Теперь-то рейхсляйтер НСДАП проявил изобретательность, какой и в помине не было во время кампании против христиан. Гитлер создал для него прекрасную ширму, укрывшись за которой он — безвестный для широкой общественности — мог дать волю инстинкту убийцы. Более того, Борман даже гордился своей миссией. Зачастую нескольких антисемитских фраз, оброненных Гитлером за обеденным столом, хватало ему для создания нового указа. Особенно вдохновляло его то обстоятельство, что усердие, проявленное на этом поприще, никогда не покажется фюреру излишним; главное — ни малейшей жалости.
Борман знал, что в октябре 1940 года (всего за два месяца до конференции в Ванзее) Гейдрих приступил к депортации евреев в другие страны. Один из предложенных проектов предполагал создание транзитного коридора для переправки их на Восток. Но Гитлер уже отдал предпочтение «окончательному решению» (вместо дорогостоящей депортации — нещадная эксплуатация и физическое уничтожение) — не без содействия Бормана, который постоянно находился рядом, внимательно выслушивал все сентенции фюрера и имел возможность склонить его к выбору, совпадавшему с мнением самого рейхсляйтера.
От Гитлера не укрылось, что Борман порой действует своевольно и зачастую жестко. «Однако для победы в войне он мне необходим», — сказал фюрер [271] о своем доверенном помощнике именно в тот период, когда уже готов был принять предложение Бормана воздвигнуть вокруг себя глухую стену.
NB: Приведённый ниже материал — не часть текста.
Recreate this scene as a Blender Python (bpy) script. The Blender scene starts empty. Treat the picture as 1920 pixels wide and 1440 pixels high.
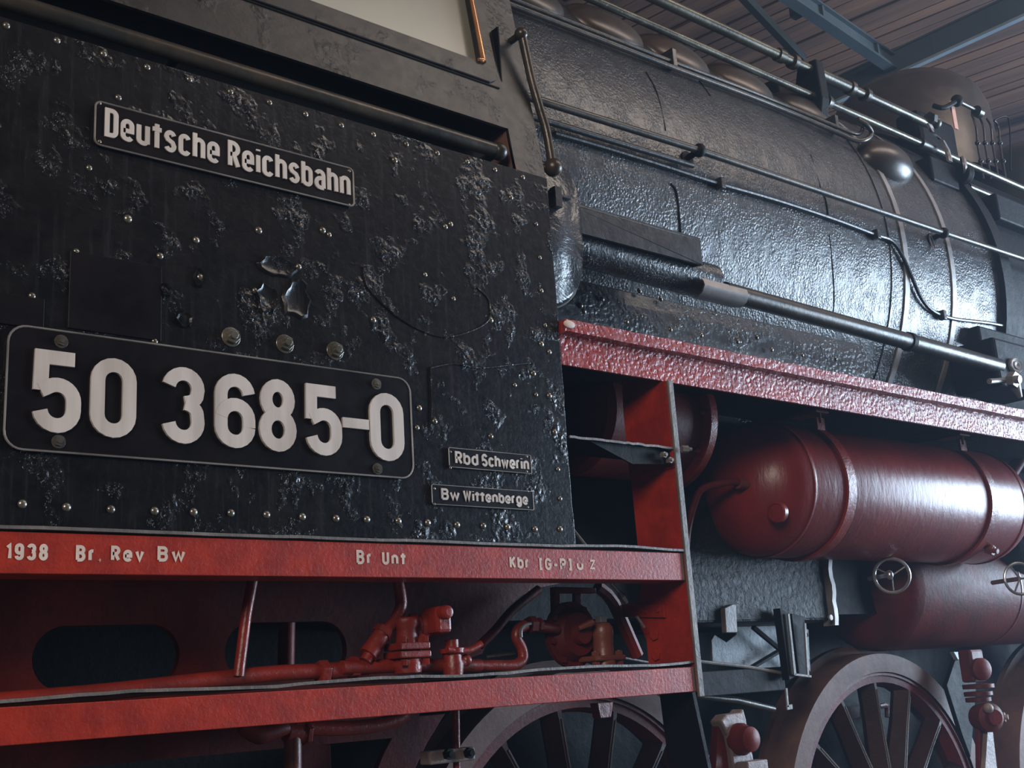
import bpy, bmesh, math, random
from math import sin, cos, pi, radians as rad, sqrt
from mathutils import Vector as V, Matrix
random.seed(7)
S = bpy.context.scene
COL = S.collection

# ------------------------------------------------------------------ camera
FPX, PX, PY = 2200.0, 960.0, 720.0
yaw, pitch, roll = rad(40.53), rad(14.45), rad(3.74)
CAMP = V((0, -2.1, 1.36))
_f = V((sin(yaw)*cos(pitch), cos(yaw)*cos(pitch), sin(pitch)))
_r = V((cos(yaw), -sin(yaw), 0)); _d = _f.cross(_r)
RX = cos(roll)*_r + sin(roll)*_d
RD = -sin(roll)*_r + cos(roll)*_d
cam = bpy.data.cameras.new('camera'); co = bpy.data.objects.new('camera', cam); COL.objects.link(co)
M3 = Matrix((RX, -RD, -_f)).transposed()
co.matrix_world = Matrix.Translation(CAMP) @ M3.to_4x4()
cam.sensor_fit = 'HORIZONTAL'; cam.sensor_width = 36; cam.lens = FPX*36/1920
cam.clip_start = .05; cam.clip_end = 200
S.camera = co

def at(x, y, Y):
    "point of the place seen at pixel (x, y), in the plane Y"
    d = RX*((x-PX)/FPX) + RD*((y-PY)/FPX) + _f
    return CAMP + d*((Y-CAMP.y)/d.y)
def onx(x, y, X):
    d = RX*((x-PX)/FPX) + RD*((y-PY)/FPX) + _f
    return CAMP + d*((X-CAMP.x)/d.x)

# ------------------------------------------------------------------ light
W = bpy.data.worlds.new('world'); S.world = W; W.use_nodes = True
W.node_tree.nodes['Background'].inputs[0].default_value = (.50, .62, .85, 1)
W.node_tree.nodes['Background'].inputs[1].default_value = .035
# thin blue haze volume, added to imitate a lens-flare veil
_vs = W.node_tree.nodes.new('ShaderNodeVolumeScatter'); _vs.inputs['Color'].default_value = (.60, .76, 1, 1)
_vs.inputs['Density'].default_value = .009; _vs.inputs['Anisotropy'].default_value = .6
W.node_tree.links.new(_vs.outputs[0], W.node_tree.nodes['World Output'].inputs['Volume'])
def area(name, loc, target, sx, sy, power, color):
    l = bpy.data.lights.new(name, 'AREA'); l.shape = 'RECTANGLE'; l.size = sx; l.size_y = sy
    l.energy = power; l.color = color
    o = bpy.data.objects.new(name, l); COL.objects.link(o); o.location = loc
    o.rotation_euler = (V(target)-V(loc)).to_track_quat('-Z', 'Y').to_euler()
    return o
area('daylight_open_shed_doors', (13.5, -3.9, 2.5), (4, 0, 2.2), 4.8, 4.2, 2100, (.60, .78, 1.0))
area('daylight_side_windows', (-4.2, -5.0, 4.4), (2.2, 0.1, 1.6), 2.6, 2.0, 330, (1.0, .90, .80))
area('added_roof_bounce', (5.5, -2.4, 6.6), (5, 1.6, 3.5), 5.0, 1.6, 200, (1.0, .86, .74))  # added lamp standing in for warm light reflected off the roof
S.view_settings.view_transform = 'Standard'; S.view_settings.look = 'None'
S.view_settings.gamma = 1; S.view_settings.use_curve_mapping = False
S.view_settings.exposure = 0.0
S.cycles.use_denoising = True
S.cycles.max_bounces = 6; S.cycles.diffuse_bounces = 3; S.cycles.glossy_bounces = 4
S.cycles.sample_clamp_indirect = 6

# ------------------------------------------------------------------ materials
def ramp(nt, src, a, b, c0=(0,0,0,1), c1=(1,1,1,1)):
    r = nt.nodes.new('ShaderNodeValToRGB'); nt.links.new(src, r.inputs[0])
    r.color_ramp.elements[0].position = a; r.color_ramp.elements[1].position = b
    r.color_ramp.elements[0].color = c0; r.color_ramp.elements[1].color = c1
    return r.outputs[0]
def noise(nt, vec, scale, detail=4, rough=.55, dist=0.0):
    n = nt.nodes.new('ShaderNodeTexNoise'); n.inputs['Scale'].default_value = scale
    n.inputs['Detail'].default_value = detail; n.inputs['Roughness'].default_value = rough
    n.inputs['Distortion'].default_value = dist; nt.links.new(vec, n.inputs['Vector'])
    return n.outputs['Fac']
def mth(nt, op, a, b=None):
    m = nt.nodes.new('ShaderNodeMath'); m.operation = op
    for i, v in enumerate((a, b)):
        if v is None: continue
        if isinstance(v, (int, float)): m.inputs[i].default_value = v
        else: nt.links.new(v, m.inputs[i])
    return m.outputs[0]
def mixc(nt, f, a, b):
    m = nt.nodes.new('ShaderNodeMix'); m.data_type = 'RGBA'
    if isinstance(f, (int, float)): m.inputs[0].default_value = f
    else: nt.links.new(f, m.inputs[0])
    for i, v in ((6, a), (7, b)):
        if isinstance(v, tuple): m.inputs[i].default_value = (*v, 1) if len(v) == 3 else v
        else: nt.links.new(v, m.inputs[i])
    return m.outputs[2]
def paint(name, col, col2=None, rough=.35, rvar=.15, bump=.3, scale=60, metal=0, streak=0, blister=None,
          worn=None, wornamt=.62, dist=.004, stretch=(1,1,1), spec=.5):
    m = bpy.data.materials.new(name); m.use_nodes = True; nt = m.node_tree
    b = nt.nodes['Principled BSDF']; b.inputs['Metallic'].default_value = metal
    b.inputs['Specular IOR Level'].default_value = spec
    g = nt.nodes.new('ShaderNodeNewGeometry'); mp = nt.nodes.new('ShaderNodeMapping')
    nt.links.new(g.outputs['Position'], mp.inputs[0]); mp.inputs['Scale'].default_value = stretch
    vec = mp.outputs[0]
    n1 = noise(nt, vec, scale, 5, .6, .4); n2 = noise(nt, vec, scale*.13, 4, .6)
    c = mixc(nt, ramp(nt, n2, .38, .62), col, col2 or tuple(x*.7 for x in col))
    if streak:
        mp2 = nt.nodes.new('ShaderNodeMapping'); mp2.inputs['Scale'].default_value = (1, 1, .06)
        nt.links.new(g.outputs['Position'], mp2.inputs[0])
        st = noise(nt, mp2.outputs[0], 55, 4, .7)
        c = mixc(nt, mth(nt, 'MULTIPLY', ramp(nt, st, .52, .75), streak), c, (.030, .030, .034))
    if worn:
        w = noise(nt, vec, scale*.9, 6, .7, .8)
        c = mixc(nt, ramp(nt, w, wornamt, wornamt+.05), c, worn)
    nt.links.new(c, b.inputs['Base Color'])
    ro = mth(nt, 'ADD', mth(nt, 'MULTIPLY', mth(nt, 'SUBTRACT', noise(nt, vec, scale*.5, 3), .5), rvar*2), rough)
    nt.links.new(ro, b.inputs['Roughness'])
    h = n1
    if blister:
        bs, amt, lo, hi = blister
        vo = nt.nodes.new('ShaderNodeTexVoronoi'); vo.feature = 'SMOOTH_F1'; vo.inputs['Scale'].default_value = bs
        wv = nt.nodes.new('ShaderNodeVectorMath'); wv.operation = 'ADD'
        nn = nt.nodes.new('ShaderNodeTexNoise'); nn.inputs['Scale'].default_value = bs*.9; nn.inputs['Detail'].default_value = 3
        nt.links.new(vec, nn.inputs['Vector'])
        sc_ = nt.nodes.new('ShaderNodeVectorMath'); sc_.operation = 'SCALE'; sc_.inputs['Scale'].default_value = .8/bs*1.6
        nt.links.new(nn.outputs['Color'], sc_.inputs[0]); nt.links.new(vec, wv.inputs[0]); nt.links.new(sc_.outputs[0], wv.inputs[1])
        nt.links.new(wv.outputs[0], vo.inputs['Vector'])
        blob = ramp(nt, vo.outputs['Distance'], .12, .55)
        mask = ramp(nt, noise(nt, vec, bs*.12, 3, .6), lo, hi)
        k = mth(nt, 'MULTIPLY', mth(nt, 'MULTIPLY', blob, mask), amt)
        pocks = ramp(nt, noise(nt, vec, bs*1.7, 2, .5, 1.5), .6, .66)
        k = mth(nt, 'ADD', k, mth(nt, 'MULTIPLY', mth(nt, 'MULTIPLY', pocks, mask), amt*.7))
        h = mth(nt, 'ADD', mth(nt, 'MULTIPLY', n1, .35), k)
    h = mth(nt, 'ADD', h, mth(nt, 'MULTIPLY', n2, .55))
    bp = nt.nodes.new('ShaderNodeBump'); bp.inputs['Strength'].default_value = bump; bp.inputs['Distance'].default_value = dist
    nt.links.new(h, bp.inputs['Height']); nt.links.new(bp.outputs[0], b.inputs['Normal'])
    return m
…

Впрочем, у него всегда оставалась отдушина для связи с внешним миром: институт личных адъютантов — особый штат помощников наподобие тех, какие были у монархов. В обязанности адъютантов входили не только обслуживание и курьерская работа, но и представительские функции при министерствах и организациях. Через них глава государства поддерживал связь со своими подчиненными. Хотя большинство из них не обладали влиянием и служили прежде всего слушателями полночных монологов, они могли передать лично фюреру те или иные послания, устные сообщения или слухи, а также беспрепятственно провести посетителей, что не раз нарушало планы Бормана. Борман старался решить эту проблему, налаживая дружеские отношения с адъютантами. Если же этот маневр не удавался, он начинал войну нервов, скрытую под глянцем холодного официального сотрудничества.